Mary charges into Lou Grant’s office and tremulously demands to be treated as an equal (something viewers had never seen a woman do in a workplace-based sitcom).  Visibly shaken, she has trouble initiating a confrontation.  At first, words fail her, so Lou ignores her obvious distress and blithely begins talking about other things.

This further infuriates her, and when she explains this, Lou simply states, “I figured it was one of those woman things.”

Those words push Mary into action.  “I would like to know why the last associate producer before me made $50 more a week than I do,” she declares.

“Because he was a man,” Lou matter-of-factly replies.
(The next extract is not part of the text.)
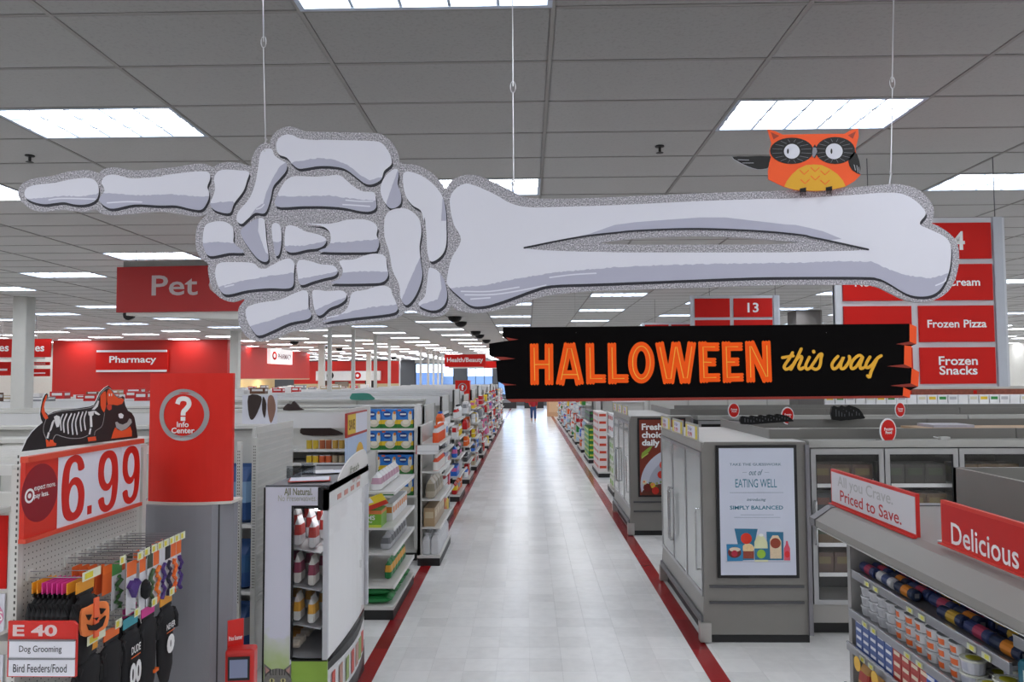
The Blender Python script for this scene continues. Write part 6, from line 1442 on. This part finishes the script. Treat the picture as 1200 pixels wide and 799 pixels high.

Mary is stunned, and instantly empowered in a way she had never been.  “Let me get this straight,” she shoots back.  “The only reason he was paid $50 more a week than I am is because he was a man?”

“Sure,” Lou says with a smile.  “It has nothing to do with your work.”

“I want to get this straight,” Mary continues.  “I’m doing as good a job as he did …”

Lou interrupts.  “Better,” he says.

“Better!” Mary exclaims.  “And I’m being paid less than he was because …”

“You’re a woman,” Lou explains.

Mary is, indeed, now “representing women everywhere,” as she said earlier to Rhoda.  “There is no good reason why two people doing the same job at the same place shouldn’t be making …”

Lou interrupts again.  “He had a family to support,” he says.  “You don’t.  Now, why don’t you come back when you have an answer?”

Mary is speechless, but I am certain that the millions of women watching that night had a lot to say.

Later in the episode, during the first telecast of The Six O’Clock News in its new “entertaining” format, Mary delivers the editorial commentary because, as she tells Rhoda, “The station manager is under pressure to use more women on the air.”  (Again, consider the era.)

But when the focus turns from the witty banter between newly paired Ted Baxter, the unctuous anchorman, and Gordy Howard, the weatherman turned co-anchor for the new format, to Mary’s serious presentation (on population control), Ted continually interrupts with stupid jokes.  Mary grows increasingly irritated until she loses her cool and snaps, “Will you shut up, Ted?”

In one of the funniest final sequences of this or any other sitcom, Lou tells Mary that he has thought about her salary request and has decided to raise her $25 per week.  Mary, to her credit, isn’t having it.

“Mr. Grant,” she says, “I’m not sure you understand the principle here.”

Her point has been made.  “The whole $50, huh?” Lou asks.

“Right,” she says.

“Ok,” Lou responds, “I’ll try to get you $50 a week more.”

Ted overhears this exchange and turns to Lou, seething with indignation.  “Why are you giving a $50-a-week raise to someone who told me to shut up on the air?” he barks.

“It’s all I can afford, Ted,” Lou replies.

The line is as priceless as the episode is timeless.  Indeed, everything about this show remains relevant today or is, at the very least, worth thinking about.  Also, it is as funny now as it was then.  These are hallmarks of a groundbreaking sitcom.  The Mary Tyler Moore Show broke more ground than most.